I agree that SOF is one of the best places to allow us to do all the things he wants to see us do. But I also agree that in life its hard to outrun the mechanics of how education is in our society. He may not see it, but there are little traces here and there where kids forsake their independence and their drive to find themselves and create but instead open their minds to allow someone to pour information in their heads. As I walk down the halls, there is a mix of both kinds of students and those in the middle clearly not on either side. But whats happening to education and to students not much younger then I is frightening. I feel that we were lucky to be able to learn the things we did and to have the teachers who cared enough to help us grow and to nurture us and not only feed us facts.

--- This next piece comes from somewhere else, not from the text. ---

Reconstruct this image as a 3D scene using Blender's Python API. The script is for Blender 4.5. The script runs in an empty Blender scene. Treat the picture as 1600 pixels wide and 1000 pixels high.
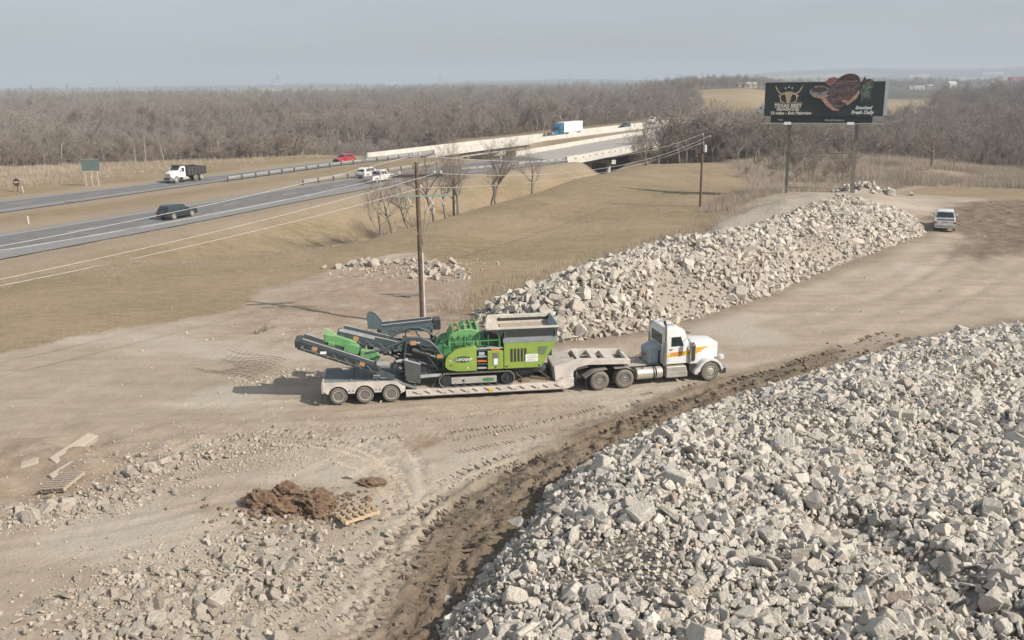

We are getting out just in time for the change in how things are done. Maybe a little dramatic but and not saying this is specifically SOF, but schools can only really go down hill. Education is getting less funding, teachers are being fired, students are cramed into bigger class sizes, music and art departments are being shut down. I mean our education system is a mess and all the previous people on this blog know whats coming and have the right ideas but they themselves have no solid and clear outcome or ways to save any of it.